Artificial intelligence (AI) is the next frontier that companies are looking to reach. A few years back, we’ve seen robots only in Hollywood movies where they co-exist with humans or in some cases, even take over the world and manipulate us.
Well, if those sights intimidated you, then you’ll be surprised to know that none of that is going to happen, at least not in our lifetime.
As a society, we have just begun our journey into the world of AI, fueled in part by development in technologies such a cloud, machine learning, storage, sensors and more.
From the perspective of companies that have taken a plunge into AI, the future looks fantastic. According to a report by Accenture Research and Frontier Economics, AI technologies are likely to fuel the profits of companies in the future. In fact, it may even be the driving force within the next couple of decades.
The report states that AI technologies can increase economic growth by an average of 1.7 percent across all the 16 industries it examined. Out of these, Information and Communication will get the highest benefit with an increase of 4.8 percent followed by manufacturing that can expect a growth of 4.4 percent.
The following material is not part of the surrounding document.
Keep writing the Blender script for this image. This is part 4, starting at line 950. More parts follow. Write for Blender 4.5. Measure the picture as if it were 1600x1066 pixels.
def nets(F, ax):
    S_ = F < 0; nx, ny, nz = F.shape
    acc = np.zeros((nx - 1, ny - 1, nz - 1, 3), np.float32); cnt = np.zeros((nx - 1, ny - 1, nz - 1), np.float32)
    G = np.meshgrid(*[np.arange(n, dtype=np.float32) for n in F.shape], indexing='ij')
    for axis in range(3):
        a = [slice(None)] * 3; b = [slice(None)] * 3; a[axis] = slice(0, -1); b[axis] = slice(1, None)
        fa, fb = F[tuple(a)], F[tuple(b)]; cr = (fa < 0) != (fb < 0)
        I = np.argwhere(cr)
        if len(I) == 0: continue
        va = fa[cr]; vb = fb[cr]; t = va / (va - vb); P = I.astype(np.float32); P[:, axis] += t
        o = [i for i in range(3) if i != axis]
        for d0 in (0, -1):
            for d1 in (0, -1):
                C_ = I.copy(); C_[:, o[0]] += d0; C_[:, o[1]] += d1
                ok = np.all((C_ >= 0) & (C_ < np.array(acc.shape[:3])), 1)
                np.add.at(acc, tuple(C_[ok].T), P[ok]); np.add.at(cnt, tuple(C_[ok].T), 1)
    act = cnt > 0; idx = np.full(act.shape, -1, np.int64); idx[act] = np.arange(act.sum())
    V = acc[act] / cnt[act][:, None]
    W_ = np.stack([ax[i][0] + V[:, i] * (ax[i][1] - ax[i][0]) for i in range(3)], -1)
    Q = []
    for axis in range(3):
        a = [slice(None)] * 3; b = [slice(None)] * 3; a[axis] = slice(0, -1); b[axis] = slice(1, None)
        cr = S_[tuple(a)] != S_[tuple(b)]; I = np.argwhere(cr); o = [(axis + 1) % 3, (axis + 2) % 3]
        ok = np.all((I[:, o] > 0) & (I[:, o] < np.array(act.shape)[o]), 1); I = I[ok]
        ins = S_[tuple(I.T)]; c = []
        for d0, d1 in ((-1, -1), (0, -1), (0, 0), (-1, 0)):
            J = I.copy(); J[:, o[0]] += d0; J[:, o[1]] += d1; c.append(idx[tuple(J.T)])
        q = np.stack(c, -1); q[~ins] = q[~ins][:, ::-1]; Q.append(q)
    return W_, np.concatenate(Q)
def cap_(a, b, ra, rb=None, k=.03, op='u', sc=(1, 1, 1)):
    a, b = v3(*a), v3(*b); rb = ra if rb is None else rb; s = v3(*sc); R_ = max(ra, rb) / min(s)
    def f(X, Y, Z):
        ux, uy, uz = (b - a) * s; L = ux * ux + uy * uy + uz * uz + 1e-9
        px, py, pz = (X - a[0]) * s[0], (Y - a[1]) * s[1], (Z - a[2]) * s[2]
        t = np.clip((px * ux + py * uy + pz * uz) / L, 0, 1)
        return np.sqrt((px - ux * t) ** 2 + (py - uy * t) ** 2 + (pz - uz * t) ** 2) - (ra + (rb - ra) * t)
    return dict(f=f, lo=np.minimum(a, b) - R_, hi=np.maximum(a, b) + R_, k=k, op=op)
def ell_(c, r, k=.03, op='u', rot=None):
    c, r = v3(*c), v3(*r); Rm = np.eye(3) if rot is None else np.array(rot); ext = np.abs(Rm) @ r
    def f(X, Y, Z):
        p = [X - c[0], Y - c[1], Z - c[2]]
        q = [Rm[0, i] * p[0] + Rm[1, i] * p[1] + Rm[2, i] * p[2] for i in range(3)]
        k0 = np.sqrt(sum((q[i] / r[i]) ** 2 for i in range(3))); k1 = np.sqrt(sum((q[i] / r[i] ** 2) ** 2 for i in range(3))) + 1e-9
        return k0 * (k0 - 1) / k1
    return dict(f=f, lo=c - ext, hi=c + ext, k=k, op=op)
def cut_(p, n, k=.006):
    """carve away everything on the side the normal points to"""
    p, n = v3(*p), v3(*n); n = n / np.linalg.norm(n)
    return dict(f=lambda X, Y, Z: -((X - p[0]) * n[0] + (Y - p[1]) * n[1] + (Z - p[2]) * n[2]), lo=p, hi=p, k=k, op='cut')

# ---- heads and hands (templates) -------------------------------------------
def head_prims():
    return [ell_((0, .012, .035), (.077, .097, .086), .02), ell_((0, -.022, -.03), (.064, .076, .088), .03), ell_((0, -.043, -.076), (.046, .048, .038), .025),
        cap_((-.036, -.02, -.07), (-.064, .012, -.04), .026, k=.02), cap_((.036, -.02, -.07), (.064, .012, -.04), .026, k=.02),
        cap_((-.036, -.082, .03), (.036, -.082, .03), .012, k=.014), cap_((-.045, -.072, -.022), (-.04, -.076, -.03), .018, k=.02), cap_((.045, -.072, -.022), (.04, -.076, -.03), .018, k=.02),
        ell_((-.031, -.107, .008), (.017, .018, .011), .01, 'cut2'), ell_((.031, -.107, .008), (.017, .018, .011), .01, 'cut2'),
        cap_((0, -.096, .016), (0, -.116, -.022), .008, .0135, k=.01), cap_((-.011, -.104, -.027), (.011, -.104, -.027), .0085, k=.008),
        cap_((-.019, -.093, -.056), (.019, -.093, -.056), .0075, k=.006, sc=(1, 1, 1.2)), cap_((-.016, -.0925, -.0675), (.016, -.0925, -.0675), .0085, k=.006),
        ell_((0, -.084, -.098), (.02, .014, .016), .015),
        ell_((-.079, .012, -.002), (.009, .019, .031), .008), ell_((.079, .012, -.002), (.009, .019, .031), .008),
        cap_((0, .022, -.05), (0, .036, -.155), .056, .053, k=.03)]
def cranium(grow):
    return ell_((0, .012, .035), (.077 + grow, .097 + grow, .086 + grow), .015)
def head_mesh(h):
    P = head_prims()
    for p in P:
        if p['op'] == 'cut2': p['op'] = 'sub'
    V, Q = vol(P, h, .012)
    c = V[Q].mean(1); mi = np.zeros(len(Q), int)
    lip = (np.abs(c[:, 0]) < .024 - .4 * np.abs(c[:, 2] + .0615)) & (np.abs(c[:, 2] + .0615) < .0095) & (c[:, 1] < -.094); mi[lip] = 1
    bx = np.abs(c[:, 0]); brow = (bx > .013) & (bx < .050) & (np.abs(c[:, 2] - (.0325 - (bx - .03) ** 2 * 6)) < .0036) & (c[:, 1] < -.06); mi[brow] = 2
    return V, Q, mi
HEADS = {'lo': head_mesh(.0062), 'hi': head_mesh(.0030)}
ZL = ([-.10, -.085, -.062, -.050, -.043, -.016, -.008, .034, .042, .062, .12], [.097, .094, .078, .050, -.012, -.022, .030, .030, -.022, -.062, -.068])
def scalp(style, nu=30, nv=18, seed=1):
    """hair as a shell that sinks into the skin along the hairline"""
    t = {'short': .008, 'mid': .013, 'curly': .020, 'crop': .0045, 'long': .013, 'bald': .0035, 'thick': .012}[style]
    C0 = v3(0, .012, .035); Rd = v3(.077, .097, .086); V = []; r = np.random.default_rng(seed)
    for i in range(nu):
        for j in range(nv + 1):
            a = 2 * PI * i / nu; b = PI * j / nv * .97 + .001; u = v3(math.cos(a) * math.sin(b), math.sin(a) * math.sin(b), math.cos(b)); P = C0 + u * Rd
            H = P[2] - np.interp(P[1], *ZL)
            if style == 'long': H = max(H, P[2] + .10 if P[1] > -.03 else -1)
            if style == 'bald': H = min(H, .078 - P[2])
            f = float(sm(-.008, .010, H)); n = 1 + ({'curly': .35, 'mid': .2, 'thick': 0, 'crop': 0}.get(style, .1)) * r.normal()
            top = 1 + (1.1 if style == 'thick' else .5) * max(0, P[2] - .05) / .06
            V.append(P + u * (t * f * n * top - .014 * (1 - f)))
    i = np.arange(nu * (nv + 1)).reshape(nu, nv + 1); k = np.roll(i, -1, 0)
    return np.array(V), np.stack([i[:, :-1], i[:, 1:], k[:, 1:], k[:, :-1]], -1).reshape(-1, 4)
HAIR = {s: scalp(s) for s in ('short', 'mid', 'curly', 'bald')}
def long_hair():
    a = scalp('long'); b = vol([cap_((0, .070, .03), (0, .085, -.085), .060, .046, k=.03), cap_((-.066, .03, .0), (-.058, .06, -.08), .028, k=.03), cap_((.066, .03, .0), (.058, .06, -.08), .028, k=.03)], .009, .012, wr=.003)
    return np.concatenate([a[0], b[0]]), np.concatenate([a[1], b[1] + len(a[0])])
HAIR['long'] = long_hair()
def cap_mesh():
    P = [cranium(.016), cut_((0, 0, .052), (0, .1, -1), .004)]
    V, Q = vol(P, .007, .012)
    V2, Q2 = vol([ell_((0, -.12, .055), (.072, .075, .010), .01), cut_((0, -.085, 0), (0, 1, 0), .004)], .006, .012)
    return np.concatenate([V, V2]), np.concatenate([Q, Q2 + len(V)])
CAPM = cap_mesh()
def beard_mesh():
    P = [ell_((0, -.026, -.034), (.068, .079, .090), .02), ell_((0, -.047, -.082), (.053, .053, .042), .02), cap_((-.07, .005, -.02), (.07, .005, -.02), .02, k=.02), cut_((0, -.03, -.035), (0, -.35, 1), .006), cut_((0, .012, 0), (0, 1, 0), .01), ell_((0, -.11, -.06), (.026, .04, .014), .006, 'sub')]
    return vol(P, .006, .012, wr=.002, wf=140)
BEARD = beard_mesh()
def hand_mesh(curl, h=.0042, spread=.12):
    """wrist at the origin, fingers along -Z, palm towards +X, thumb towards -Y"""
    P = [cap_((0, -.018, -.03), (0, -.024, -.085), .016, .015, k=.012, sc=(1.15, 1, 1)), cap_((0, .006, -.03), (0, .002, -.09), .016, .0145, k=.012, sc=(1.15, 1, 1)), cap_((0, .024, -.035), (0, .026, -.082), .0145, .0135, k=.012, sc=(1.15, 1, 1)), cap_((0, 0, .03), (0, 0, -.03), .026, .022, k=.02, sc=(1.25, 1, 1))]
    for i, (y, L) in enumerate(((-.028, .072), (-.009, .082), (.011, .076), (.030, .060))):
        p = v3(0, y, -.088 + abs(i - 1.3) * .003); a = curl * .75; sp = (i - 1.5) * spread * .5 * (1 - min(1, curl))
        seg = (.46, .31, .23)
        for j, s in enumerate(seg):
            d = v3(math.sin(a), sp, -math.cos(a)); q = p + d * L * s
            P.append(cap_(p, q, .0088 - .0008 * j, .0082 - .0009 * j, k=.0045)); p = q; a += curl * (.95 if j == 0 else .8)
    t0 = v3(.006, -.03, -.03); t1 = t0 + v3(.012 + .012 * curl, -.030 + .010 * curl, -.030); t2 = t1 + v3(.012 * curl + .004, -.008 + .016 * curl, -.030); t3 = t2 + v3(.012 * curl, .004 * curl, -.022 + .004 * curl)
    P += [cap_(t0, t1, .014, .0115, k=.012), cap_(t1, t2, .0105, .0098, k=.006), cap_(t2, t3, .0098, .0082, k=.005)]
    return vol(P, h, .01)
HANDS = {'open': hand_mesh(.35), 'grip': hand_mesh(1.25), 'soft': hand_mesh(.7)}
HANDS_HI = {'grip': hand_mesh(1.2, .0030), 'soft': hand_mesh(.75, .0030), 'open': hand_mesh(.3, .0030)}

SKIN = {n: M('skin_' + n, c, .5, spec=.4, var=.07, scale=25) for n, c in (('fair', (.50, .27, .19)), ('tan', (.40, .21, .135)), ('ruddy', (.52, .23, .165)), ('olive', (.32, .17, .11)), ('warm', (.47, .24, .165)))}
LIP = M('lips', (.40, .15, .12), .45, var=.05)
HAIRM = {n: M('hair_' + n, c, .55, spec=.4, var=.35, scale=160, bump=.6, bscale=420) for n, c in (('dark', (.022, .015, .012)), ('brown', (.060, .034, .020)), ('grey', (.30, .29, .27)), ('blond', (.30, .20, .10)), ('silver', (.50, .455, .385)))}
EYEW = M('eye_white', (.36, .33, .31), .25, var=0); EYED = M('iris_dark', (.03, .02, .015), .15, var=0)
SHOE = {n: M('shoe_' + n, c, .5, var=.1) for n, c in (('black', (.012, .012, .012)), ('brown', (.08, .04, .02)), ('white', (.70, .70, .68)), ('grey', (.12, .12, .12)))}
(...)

Financial services is also likely to join the party and have an economic growth of about 4.3 percent. These are the top three sectors that will gain from AI technologies, though other 13 industries will also see benefit in one form or another.
All this will increase output by $14 trillion that’ll be spread across 12 economies. And all this within the next couple of decades.
In addition, the report says that by 2035, this technology can increase productivity by a whopping 40 percent.
Where will much of these automation happen?
Education is expected to top the list at 84 percent followed by food services, construction and retail. If you look closely, many of the tasks in these sectors are fairly routine and can be performed without the need for human intervention. Such jobs would obviously be handed over to machines, and this can free up more time for humans to do other productive work.
On one side, there’s much debate about how automation will kill jobs and cause economies to stagnate. While this is true to some extent, it doesn’t take into account many factors. When automation starts spreading, undoubtedly many lower and middle class jobs will be lost. At the same time, they will be replaced by opportunities at the higher end where people can create machines, manage them and even come up with creative ways to put them to good use.
This way, jobs will not be lost, rather they will simply shift from one sector to another. It’ll be similar to what happened when the U.S moved from a manufacturing economy to a services one. We can expect a similar change to happen, and this will be a positive one not just for business, but for economies and for humans as a whole.